• **What needs to be done**: The first line to copy is the one with "Write part 3"; the last is the one with "tiny goblet', 'figurine')". Copy each line in that range exactly, leaving out all others.

• **Given data**:
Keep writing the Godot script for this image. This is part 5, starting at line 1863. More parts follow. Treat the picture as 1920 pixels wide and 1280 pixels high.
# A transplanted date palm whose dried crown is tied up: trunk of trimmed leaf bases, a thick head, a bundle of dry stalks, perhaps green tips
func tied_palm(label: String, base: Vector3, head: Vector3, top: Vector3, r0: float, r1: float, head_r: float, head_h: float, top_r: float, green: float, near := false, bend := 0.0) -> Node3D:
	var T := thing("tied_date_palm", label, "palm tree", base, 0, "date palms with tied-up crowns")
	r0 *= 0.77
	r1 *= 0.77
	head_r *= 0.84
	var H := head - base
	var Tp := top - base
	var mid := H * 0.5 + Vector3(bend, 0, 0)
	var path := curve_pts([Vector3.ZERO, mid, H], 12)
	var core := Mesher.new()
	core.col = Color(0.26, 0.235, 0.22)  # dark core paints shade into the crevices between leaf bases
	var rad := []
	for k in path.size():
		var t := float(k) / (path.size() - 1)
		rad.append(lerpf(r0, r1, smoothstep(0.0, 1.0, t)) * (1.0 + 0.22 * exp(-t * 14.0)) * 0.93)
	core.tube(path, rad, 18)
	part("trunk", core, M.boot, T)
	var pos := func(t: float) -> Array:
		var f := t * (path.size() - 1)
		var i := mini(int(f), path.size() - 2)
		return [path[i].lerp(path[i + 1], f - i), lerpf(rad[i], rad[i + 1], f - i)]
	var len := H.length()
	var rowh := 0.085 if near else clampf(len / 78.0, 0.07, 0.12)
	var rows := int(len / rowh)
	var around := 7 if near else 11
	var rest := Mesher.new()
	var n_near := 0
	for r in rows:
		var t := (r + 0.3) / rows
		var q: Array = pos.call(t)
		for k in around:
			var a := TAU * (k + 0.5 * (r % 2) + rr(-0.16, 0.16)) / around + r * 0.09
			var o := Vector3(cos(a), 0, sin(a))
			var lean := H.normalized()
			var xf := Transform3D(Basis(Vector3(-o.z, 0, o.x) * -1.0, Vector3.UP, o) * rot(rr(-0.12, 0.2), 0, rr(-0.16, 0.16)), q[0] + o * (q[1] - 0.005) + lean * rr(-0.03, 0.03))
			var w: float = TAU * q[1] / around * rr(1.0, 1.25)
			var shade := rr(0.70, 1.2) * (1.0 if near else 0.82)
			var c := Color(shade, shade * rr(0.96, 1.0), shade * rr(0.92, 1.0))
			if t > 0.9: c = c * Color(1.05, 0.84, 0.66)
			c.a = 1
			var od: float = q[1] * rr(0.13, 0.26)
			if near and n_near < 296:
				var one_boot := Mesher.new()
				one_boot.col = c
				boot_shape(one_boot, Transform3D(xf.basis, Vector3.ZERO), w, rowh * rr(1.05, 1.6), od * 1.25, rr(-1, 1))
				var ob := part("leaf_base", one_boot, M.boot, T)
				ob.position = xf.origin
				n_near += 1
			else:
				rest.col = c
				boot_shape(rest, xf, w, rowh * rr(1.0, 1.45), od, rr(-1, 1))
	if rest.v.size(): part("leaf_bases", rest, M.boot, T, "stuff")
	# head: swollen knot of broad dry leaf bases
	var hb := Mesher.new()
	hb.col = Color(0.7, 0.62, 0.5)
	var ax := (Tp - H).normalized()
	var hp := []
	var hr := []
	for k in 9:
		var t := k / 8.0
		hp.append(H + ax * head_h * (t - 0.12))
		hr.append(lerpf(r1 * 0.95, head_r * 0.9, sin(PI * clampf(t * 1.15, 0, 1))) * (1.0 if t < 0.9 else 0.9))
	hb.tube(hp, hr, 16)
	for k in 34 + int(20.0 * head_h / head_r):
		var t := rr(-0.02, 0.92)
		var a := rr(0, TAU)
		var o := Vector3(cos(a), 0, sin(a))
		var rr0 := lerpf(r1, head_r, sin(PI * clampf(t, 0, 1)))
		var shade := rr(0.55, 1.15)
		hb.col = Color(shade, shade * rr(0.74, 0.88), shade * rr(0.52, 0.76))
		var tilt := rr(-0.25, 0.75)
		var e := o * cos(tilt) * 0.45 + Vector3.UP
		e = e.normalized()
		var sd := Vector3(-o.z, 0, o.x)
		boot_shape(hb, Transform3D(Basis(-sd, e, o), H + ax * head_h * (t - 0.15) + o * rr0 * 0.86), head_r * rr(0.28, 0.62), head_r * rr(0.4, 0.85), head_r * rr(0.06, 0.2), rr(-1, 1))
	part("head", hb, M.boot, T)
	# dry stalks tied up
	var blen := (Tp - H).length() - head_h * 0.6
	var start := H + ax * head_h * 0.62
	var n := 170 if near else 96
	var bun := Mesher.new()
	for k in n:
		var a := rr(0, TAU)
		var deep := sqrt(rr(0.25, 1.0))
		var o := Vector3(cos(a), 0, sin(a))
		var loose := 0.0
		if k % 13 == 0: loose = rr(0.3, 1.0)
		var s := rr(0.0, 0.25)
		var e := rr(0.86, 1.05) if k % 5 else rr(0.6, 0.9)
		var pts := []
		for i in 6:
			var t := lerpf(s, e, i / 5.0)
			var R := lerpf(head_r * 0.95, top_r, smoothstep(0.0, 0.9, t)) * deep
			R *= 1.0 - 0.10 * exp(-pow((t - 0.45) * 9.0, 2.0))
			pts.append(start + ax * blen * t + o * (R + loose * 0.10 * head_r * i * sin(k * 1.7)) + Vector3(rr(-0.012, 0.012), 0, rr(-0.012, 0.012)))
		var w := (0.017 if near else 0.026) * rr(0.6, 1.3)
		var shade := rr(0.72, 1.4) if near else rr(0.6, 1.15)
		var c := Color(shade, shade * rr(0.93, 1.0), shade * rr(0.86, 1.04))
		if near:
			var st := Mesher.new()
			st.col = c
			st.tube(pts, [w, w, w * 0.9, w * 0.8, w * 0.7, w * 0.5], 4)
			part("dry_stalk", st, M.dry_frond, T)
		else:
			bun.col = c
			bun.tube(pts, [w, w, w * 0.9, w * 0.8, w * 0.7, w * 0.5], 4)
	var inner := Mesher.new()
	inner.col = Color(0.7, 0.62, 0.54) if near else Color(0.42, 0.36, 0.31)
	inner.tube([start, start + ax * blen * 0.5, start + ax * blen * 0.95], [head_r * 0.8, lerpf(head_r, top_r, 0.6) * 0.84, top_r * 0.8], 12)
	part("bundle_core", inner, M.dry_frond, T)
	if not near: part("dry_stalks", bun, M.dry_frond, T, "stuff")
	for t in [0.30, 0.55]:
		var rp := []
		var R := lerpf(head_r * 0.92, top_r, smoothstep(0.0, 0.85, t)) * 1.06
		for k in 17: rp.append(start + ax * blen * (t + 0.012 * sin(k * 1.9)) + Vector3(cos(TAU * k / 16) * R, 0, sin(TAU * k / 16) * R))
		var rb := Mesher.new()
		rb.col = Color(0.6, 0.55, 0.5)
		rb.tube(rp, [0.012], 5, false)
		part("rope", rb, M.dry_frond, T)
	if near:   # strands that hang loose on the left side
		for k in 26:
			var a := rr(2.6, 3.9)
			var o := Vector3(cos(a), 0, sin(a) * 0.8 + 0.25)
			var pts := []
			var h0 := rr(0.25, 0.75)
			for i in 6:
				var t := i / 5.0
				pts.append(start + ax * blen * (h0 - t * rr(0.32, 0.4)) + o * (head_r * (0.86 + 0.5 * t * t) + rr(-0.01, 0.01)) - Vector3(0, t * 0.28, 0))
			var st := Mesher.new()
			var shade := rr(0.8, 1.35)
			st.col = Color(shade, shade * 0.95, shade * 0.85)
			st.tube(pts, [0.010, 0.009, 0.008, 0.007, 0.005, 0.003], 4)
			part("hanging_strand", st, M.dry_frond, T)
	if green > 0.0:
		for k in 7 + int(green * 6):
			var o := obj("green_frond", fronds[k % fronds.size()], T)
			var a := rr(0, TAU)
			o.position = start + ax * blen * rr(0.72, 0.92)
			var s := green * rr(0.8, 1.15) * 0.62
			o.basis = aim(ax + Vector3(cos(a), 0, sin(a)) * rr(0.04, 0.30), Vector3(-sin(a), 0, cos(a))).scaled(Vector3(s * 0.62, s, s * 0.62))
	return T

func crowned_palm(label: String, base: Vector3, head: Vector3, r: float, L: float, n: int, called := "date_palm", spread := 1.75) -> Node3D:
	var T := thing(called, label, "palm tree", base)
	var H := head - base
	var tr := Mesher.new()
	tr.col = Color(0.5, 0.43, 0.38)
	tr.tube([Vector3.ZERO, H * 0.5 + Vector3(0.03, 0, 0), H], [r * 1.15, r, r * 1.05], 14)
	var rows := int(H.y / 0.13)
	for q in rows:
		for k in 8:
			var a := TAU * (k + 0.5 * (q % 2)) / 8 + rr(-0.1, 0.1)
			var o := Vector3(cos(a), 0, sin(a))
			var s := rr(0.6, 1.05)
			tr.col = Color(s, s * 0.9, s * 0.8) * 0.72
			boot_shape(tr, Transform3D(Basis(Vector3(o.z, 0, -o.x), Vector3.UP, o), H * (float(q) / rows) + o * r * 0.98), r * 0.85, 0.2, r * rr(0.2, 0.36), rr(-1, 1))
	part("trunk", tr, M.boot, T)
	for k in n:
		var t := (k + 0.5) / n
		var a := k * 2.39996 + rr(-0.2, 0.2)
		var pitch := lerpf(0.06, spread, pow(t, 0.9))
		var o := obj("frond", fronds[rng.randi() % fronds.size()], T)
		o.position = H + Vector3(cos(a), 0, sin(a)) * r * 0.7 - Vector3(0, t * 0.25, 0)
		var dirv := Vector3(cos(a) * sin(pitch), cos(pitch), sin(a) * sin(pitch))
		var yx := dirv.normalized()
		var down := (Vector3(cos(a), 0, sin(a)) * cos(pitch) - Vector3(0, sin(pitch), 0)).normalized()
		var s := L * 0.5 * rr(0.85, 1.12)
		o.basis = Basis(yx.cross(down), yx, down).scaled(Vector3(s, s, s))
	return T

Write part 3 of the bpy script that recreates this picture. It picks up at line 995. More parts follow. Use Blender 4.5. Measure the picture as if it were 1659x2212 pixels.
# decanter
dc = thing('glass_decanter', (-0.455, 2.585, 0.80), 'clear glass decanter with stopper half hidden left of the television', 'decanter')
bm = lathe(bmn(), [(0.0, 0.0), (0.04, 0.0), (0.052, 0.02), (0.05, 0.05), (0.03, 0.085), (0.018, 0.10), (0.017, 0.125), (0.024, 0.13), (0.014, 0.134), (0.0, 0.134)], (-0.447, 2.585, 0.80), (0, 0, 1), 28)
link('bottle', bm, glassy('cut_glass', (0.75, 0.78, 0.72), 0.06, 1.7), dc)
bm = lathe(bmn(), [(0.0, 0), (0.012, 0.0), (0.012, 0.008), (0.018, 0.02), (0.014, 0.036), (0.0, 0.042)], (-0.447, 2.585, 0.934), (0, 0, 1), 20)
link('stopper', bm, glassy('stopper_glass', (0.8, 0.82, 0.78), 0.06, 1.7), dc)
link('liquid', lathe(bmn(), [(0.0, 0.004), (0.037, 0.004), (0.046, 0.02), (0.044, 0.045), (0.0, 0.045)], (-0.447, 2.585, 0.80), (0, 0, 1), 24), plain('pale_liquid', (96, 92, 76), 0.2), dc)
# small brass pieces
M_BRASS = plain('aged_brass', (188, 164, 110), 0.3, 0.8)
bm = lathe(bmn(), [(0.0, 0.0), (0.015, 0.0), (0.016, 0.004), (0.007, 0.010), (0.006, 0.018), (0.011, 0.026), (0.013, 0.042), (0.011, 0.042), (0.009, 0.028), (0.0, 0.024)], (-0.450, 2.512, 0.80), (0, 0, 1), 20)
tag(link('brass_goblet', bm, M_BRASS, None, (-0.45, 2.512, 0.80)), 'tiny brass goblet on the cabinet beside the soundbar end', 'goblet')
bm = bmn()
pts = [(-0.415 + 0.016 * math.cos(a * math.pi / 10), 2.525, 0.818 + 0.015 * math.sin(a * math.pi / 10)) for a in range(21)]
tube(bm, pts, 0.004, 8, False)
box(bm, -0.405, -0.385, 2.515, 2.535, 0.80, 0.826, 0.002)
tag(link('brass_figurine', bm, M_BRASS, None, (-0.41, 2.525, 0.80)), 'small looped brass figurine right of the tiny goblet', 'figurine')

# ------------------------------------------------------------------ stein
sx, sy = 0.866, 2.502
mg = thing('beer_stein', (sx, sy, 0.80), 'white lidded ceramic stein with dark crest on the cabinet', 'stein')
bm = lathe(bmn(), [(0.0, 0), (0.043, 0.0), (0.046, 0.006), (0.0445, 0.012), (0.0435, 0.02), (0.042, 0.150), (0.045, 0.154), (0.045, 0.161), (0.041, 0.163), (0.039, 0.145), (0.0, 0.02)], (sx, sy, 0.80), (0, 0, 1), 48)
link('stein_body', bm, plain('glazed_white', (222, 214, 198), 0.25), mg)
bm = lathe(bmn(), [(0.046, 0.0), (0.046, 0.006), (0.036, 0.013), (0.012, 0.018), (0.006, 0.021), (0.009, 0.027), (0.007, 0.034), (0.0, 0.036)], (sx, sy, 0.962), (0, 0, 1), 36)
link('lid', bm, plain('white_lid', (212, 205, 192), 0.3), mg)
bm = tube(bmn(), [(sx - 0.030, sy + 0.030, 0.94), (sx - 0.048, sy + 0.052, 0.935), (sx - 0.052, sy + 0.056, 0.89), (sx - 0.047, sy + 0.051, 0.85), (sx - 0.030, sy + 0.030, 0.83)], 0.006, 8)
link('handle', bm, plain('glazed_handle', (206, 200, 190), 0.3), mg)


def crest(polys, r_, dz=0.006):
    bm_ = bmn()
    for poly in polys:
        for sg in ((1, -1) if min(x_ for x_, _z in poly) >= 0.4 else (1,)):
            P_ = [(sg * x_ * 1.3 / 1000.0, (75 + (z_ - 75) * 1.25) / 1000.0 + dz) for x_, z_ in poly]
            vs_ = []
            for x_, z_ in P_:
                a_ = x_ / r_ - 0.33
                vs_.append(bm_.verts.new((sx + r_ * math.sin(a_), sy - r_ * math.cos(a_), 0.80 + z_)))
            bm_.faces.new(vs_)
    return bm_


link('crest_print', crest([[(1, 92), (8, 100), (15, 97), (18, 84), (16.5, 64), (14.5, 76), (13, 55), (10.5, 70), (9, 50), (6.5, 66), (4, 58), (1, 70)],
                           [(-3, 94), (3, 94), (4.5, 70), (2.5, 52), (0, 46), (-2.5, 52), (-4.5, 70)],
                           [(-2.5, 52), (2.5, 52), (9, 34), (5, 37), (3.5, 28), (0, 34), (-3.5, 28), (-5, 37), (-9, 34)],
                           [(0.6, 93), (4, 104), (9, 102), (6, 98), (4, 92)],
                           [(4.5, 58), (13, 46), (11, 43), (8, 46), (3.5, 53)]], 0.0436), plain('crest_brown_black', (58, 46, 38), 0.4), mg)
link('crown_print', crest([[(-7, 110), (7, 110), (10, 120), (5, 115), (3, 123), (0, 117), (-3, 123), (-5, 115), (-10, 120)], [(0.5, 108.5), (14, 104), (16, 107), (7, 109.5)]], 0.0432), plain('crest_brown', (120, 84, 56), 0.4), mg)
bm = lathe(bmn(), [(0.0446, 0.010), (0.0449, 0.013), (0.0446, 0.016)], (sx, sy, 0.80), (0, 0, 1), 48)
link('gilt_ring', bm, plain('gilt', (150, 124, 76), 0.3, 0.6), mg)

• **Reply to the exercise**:
Write part 3 of the bpy script that recreates this picture. It picks up at line 995. More parts follow. Use Blender 4.5. Measure the picture as if it were 1659x2212 pixels.
# decanter
dc = thing('glass_decanter', (-0.455, 2.585, 0.80), 'clear glass decanter with stopper half hidden left of the television', 'decanter')
bm = lathe(bmn(), [(0.0, 0.0), (0.04, 0.0), (0.052, 0.02), (0.05, 0.05), (0.03, 0.085), (0.018, 0.10), (0.017, 0.125), (0.024, 0.13), (0.014, 0.134), (0.0, 0.134)], (-0.447, 2.585, 0.80), (0, 0, 1), 28)
link('bottle', bm, glassy('cut_glass', (0.75, 0.78, 0.72), 0.06, 1.7), dc)
bm = lathe(bmn(), [(0.0, 0), (0.012, 0.0), (0.012, 0.008), (0.018, 0.02), (0.014, 0.036), (0.0, 0.042)], (-0.447, 2.585, 0.934), (0, 0, 1), 20)
link('stopper', bm, glassy('stopper_glass', (0.8, 0.82, 0.78), 0.06, 1.7), dc)
link('liquid', lathe(bmn(), [(0.0, 0.004), (0.037, 0.004), (0.046, 0.02), (0.044, 0.045), (0.0, 0.045)], (-0.447, 2.585, 0.80), (0, 0, 1), 24), plain('pale_liquid', (96, 92, 76), 0.2), dc)
# small brass pieces
M_BRASS = plain('aged_brass', (188, 164, 110), 0.3, 0.8)
bm = lathe(bmn(), [(0.0, 0.0), (0.015, 0.0), (0.016, 0.004), (0.007, 0.010), (0.006, 0.018), (0.011, 0.026), (0.013, 0.042), (0.011, 0.042), (0.009, 0.028), (0.0, 0.024)], (-0.450, 2.512, 0.80), (0, 0, 1), 20)
tag(link('brass_goblet', bm, M_BRASS, None, (-0.45, 2.512, 0.80)), 'tiny brass goblet on the cabinet beside the soundbar end', 'goblet')
bm = bmn()
pts = [(-0.415 + 0.016 * math.cos(a * math.pi / 10), 2.525, 0.818 + 0.015 * math.sin(a * math.pi / 10)) for a in range(21)]
tube(bm, pts, 0.004, 8, False)
box(bm, -0.405, -0.385, 2.515, 2.535, 0.80, 0.826, 0.002)
tag(link('brass_figurine', bm, M_BRASS, None, (-0.41, 2.525, 0.80)), 'small looped brass figurine right of the tiny goblet', 'figurine')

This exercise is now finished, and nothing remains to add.